Editorials

Guest Post: Against Despair

Kate Andrias

Kate Andrias is the Patricia D. and R. Paul Yetter Professor of Law at Columbia Law School.

Kate Andrias is Assistant Professor of Law at the University of Michigan Law School.

This post is part of a series on Labor in the Trump Years.

As others have written, including on this blog, the Trump presidency could be devastating for unions—and for workers generally.  The administration is likely to oppose any increase to the minimum wage; facilitate roll backs of overtime protections; support the expansion of right-to-work, including as a matter of constitutional doctrine; and appoint leaders to the various labor agencies who lack a commitment to enforcing civil rights, worker safety, and wage and hour laws.  Also expected are appointees who seek to eviscerate collective bargaining and organizing rights under the NLRA.

Notwithstanding these and other serious threats, despair is the wrong reaction for several reasons.

First, the election underscored the importance of unions.  To the extent commentators, including some Democrats, had depicted unions as unnecessary relics, the error of that position should now be clear. Worker organizations are key institutions for equalizing power in the economy and in the democracy.  Their decline helps explain the current state of the American economy and politics.  As Jake Rosenfeld wrote here, “[u]nions remain the only set of mass-based organizations that connect working-class Americans to politics.”  Unions are also some of the few institutions in America through which working people can come together across boundaries of gender, race, and ethnicity, to advance their shared interests.  Finally, unions are self-funded membership organizations.  Historically, such civil society organizations have served as critical bulwarks against authoritarianism.

Second, the election revealed that many Americans desire an economy and a politics that better respond to workers’ needs.  To be sure, voters embraced a range of messages, some horrifying, some confounding.  But many voters (and non-voters) expressed dissatisfaction with a government they believe is too responsive to the interests of the elites at the expense of working Americans.  Voters’ frustration should not engender disdain.  Rather it should inspire new efforts to organize workers into unions, along with a deep rethinking of policy commitments—from labor to banking, from antitrust to trade, from housing to education.
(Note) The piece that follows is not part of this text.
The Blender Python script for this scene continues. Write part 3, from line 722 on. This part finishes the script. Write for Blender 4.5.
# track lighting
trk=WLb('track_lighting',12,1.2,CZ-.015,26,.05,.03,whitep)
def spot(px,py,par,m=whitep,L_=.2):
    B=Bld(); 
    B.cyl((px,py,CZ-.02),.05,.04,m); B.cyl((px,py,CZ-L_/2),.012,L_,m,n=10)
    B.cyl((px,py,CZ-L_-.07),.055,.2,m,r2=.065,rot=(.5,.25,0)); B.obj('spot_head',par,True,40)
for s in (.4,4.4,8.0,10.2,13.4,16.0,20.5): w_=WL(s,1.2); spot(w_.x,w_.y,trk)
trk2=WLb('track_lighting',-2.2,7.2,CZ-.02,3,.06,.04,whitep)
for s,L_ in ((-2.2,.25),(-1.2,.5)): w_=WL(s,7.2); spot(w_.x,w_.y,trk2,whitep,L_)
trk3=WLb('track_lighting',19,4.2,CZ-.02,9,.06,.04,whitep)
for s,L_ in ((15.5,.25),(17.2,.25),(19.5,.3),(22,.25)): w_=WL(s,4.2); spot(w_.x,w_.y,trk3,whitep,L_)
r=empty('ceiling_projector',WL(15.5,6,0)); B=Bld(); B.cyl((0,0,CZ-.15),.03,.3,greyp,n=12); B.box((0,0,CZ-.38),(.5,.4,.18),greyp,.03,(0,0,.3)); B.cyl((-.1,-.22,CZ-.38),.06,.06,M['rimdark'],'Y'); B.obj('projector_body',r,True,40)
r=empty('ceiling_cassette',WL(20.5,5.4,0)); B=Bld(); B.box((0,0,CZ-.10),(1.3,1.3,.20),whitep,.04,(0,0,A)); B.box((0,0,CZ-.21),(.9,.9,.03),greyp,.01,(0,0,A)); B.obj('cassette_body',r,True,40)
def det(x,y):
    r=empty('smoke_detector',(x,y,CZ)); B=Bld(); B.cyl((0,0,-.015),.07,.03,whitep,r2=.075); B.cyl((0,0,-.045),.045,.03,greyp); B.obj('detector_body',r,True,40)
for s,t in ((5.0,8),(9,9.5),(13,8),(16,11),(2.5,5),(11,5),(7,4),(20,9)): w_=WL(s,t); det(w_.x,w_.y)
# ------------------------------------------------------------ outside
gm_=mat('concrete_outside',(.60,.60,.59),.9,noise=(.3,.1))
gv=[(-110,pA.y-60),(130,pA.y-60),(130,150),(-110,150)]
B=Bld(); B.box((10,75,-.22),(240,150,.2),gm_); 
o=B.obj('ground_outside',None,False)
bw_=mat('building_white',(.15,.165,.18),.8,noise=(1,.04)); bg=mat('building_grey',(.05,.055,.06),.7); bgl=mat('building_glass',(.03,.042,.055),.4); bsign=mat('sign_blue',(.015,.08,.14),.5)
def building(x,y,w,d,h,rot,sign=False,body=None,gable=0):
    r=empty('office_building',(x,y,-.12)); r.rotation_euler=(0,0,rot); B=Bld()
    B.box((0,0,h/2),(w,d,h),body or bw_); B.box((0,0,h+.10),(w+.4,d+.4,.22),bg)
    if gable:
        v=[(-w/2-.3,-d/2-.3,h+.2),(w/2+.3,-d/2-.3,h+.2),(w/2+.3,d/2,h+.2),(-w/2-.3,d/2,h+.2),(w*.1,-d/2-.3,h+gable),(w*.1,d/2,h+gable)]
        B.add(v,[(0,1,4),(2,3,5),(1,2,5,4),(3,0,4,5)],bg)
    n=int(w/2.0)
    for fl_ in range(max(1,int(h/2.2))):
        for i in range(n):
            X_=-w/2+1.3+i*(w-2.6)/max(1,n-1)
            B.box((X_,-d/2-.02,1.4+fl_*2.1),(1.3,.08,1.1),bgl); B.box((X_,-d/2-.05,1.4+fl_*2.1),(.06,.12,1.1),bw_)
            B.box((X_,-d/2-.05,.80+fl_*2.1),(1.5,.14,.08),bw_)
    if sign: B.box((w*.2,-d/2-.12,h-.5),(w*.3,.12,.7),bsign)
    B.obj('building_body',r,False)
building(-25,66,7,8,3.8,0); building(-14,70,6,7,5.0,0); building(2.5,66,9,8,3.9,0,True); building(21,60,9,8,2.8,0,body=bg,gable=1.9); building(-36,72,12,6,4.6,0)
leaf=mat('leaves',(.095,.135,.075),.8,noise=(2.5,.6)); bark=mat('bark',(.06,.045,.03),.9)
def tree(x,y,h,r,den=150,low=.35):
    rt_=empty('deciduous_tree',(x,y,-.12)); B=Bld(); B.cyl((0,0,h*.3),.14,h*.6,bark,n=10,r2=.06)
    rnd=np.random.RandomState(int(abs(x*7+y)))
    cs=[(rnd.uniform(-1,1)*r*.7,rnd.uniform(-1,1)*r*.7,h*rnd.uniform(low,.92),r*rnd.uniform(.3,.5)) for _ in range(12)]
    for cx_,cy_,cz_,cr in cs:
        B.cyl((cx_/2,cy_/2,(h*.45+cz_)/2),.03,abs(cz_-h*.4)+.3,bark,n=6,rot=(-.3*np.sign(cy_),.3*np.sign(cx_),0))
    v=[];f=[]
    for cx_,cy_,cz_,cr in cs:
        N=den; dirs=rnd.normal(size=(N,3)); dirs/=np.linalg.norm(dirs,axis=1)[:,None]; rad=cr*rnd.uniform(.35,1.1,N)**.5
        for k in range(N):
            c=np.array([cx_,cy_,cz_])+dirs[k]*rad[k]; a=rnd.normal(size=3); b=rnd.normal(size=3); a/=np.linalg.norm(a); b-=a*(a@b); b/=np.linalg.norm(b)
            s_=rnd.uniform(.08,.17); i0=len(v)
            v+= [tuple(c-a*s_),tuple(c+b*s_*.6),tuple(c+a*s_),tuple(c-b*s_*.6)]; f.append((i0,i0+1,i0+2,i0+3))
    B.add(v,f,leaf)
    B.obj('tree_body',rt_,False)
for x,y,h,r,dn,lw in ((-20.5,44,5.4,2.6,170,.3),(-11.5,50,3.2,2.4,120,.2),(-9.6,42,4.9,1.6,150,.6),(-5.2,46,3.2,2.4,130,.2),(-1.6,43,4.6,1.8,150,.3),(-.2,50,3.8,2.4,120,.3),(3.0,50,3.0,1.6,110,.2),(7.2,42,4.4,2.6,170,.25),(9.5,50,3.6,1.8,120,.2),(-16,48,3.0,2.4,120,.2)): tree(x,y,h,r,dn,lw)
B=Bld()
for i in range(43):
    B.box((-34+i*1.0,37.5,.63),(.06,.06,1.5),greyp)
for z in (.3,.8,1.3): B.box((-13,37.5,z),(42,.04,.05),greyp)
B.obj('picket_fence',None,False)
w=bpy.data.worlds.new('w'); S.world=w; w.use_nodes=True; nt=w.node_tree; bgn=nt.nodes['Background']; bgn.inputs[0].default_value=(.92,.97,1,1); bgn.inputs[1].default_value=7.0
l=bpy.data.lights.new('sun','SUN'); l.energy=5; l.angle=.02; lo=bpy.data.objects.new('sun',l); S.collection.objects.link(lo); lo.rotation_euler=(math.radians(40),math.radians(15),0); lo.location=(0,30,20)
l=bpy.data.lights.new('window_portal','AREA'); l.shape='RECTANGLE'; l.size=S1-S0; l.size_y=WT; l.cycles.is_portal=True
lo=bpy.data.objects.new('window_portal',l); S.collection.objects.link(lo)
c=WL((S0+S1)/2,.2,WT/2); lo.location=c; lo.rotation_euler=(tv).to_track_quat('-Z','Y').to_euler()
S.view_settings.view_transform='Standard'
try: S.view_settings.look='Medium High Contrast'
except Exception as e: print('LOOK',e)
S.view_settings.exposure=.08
Third, while the election results pose a threat to unions, they are not decisive for labor’s future—nor are they decisive for labor law.  The celebrated labor victories of recent years were neither generated by, nor dependent upon, the federal government.  Consider the Fight for $15, the Culinary Union in Nevada, the Justice for Janitors movement, the Coalition of Immokalee Workers, the Chicago Teachers Union, and other successful contemporary worker movements.  Their victories derive from engaging workers in collective struggle, not from federal legislative or regulatory efforts.  To be sure, hostile agencies, legislatures, and courts can undermine the collective efforts of workers, requiring unions to develop new methods of organizing and new ways of funding their work.  But workers have successfully organized in the face of even greater obstacles in the past.

Finally, some of the most promising recent innovations in labor and employment law have occurred at the state and local level.  In particular, the Fight for $15 and allied organizations have achieved substantial changes in minimum wage, scheduling, and sick time laws, including in some “red” states.  These victories are not just new employment statutes; they represent a form of social bargaining through which workers collectively negotiate to raise wage and benefit standards throughout a region or sector using legislative and regulatory structures.  Much can be done to expand social bargaining at the state and local level, even under a potentially hostile federal regime.  This might mean using existing “wage boards” or creating new administrative bodies comprised of representatives from labor, business, and the public to negotiate wage, benefit, and other progressive policy changes that ultimately become part of local law.

In short, the threats are significant.  But the election illustrates the need and the demand for strong worker organizations and pro-worker reforms.  Avenues remain for creative organizing, lawyering, and policy development.